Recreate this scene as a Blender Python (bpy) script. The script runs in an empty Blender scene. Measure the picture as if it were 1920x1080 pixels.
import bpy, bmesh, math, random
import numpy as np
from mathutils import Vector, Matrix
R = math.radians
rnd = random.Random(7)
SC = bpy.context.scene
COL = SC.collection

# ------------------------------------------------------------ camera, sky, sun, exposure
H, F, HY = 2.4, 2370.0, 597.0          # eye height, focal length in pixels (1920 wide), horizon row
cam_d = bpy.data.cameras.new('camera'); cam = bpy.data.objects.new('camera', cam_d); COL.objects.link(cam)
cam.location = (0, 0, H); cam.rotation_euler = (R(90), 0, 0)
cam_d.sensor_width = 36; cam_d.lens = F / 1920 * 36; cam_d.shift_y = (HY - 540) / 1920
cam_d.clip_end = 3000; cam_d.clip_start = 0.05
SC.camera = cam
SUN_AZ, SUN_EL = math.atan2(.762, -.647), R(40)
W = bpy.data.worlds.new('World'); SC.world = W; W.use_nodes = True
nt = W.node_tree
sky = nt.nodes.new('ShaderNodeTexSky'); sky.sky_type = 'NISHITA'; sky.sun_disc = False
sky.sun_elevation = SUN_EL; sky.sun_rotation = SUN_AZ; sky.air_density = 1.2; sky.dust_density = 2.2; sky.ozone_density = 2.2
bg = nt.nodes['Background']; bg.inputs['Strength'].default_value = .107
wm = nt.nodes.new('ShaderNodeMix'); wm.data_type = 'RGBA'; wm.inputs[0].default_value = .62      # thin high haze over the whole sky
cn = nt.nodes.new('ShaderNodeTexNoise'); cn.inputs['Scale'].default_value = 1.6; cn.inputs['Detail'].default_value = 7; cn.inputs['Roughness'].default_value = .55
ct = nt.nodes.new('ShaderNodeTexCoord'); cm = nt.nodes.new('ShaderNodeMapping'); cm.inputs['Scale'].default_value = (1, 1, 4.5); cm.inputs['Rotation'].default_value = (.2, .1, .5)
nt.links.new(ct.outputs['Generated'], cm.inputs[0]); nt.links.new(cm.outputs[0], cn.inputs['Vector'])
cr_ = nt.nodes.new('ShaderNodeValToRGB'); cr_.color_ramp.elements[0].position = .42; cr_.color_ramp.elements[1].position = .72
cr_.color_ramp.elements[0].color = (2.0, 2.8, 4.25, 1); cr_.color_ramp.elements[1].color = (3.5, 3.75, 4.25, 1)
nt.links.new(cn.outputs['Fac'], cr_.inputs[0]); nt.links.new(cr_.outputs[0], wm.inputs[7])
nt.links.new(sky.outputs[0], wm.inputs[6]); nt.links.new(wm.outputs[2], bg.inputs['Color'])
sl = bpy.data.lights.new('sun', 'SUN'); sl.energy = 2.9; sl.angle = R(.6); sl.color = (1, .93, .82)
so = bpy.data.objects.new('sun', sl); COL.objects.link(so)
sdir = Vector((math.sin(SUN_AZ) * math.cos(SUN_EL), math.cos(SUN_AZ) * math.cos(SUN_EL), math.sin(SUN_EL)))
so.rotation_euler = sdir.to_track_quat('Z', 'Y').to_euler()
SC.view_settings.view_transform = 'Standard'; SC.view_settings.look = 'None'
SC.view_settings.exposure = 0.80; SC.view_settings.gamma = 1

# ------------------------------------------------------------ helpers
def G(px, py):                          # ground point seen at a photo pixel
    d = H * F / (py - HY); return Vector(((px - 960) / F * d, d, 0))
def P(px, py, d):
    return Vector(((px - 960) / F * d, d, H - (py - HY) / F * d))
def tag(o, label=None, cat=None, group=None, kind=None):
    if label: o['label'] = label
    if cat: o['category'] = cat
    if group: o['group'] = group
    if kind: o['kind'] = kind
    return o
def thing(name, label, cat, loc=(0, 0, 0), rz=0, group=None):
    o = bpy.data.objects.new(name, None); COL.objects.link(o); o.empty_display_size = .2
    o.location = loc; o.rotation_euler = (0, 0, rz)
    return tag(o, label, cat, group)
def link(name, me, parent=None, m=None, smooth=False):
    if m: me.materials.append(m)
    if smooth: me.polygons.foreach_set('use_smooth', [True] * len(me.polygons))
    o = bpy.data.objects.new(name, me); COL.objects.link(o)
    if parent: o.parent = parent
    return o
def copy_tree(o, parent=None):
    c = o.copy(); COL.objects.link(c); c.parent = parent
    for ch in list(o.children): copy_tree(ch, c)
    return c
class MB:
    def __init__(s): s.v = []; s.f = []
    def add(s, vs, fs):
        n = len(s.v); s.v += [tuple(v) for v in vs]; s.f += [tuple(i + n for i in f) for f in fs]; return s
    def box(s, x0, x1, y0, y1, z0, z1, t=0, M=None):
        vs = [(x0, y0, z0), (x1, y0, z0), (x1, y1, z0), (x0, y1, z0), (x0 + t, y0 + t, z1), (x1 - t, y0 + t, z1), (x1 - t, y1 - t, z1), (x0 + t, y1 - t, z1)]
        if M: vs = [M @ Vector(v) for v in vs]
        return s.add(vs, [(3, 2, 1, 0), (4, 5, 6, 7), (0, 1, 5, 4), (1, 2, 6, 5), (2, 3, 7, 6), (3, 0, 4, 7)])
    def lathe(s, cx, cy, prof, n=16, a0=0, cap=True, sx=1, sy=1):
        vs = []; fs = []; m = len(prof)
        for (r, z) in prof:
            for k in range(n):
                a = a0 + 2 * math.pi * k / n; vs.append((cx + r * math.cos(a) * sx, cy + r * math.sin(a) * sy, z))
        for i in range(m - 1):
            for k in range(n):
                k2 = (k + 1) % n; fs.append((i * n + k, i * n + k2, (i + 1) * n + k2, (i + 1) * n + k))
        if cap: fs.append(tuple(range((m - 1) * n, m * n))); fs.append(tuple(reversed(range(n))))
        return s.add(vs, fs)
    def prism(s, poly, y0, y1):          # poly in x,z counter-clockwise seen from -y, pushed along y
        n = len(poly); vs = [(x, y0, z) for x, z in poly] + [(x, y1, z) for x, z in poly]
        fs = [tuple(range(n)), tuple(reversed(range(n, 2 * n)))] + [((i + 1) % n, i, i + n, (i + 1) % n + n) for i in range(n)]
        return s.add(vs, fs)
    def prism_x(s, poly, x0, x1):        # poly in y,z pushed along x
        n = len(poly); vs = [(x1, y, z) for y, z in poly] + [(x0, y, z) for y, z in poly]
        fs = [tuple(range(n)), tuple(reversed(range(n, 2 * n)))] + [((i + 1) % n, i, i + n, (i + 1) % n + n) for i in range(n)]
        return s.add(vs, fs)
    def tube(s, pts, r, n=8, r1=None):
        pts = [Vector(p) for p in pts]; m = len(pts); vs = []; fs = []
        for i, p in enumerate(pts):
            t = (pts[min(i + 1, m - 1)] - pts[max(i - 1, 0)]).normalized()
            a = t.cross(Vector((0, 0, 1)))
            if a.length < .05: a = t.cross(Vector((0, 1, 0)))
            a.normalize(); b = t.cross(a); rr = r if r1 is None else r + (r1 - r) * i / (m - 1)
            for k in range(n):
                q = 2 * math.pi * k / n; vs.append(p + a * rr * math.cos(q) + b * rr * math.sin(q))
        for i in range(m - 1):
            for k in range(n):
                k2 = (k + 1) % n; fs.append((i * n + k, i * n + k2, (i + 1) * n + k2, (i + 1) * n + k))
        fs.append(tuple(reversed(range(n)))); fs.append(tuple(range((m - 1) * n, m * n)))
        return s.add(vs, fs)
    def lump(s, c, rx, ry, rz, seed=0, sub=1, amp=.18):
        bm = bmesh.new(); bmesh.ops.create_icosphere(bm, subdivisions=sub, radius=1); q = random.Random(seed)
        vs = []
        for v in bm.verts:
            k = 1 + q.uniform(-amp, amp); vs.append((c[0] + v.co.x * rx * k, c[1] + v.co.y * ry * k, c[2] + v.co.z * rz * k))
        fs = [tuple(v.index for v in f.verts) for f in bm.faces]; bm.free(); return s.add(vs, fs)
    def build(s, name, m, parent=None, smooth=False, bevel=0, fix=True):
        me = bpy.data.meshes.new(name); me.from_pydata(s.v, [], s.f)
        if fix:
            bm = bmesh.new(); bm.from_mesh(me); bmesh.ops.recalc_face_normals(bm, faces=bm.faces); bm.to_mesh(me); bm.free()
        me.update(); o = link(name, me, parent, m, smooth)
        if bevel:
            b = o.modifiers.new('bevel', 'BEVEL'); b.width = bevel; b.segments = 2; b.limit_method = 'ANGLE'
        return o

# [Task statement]
Reprint the data above from the opening line to the line holding "COL = SC.collection", inclusive, and nothing else.

# [Exercise answer]
Recreate this scene as a Blender Python (bpy) script. The script runs in an empty Blender scene. Measure the picture as if it were 1920x1080 pixels.
import bpy, bmesh, math, random
import numpy as np
from mathutils import Vector, Matrix
R = math.radians
rnd = random.Random(7)
SC = bpy.context.scene
COL = SC.collection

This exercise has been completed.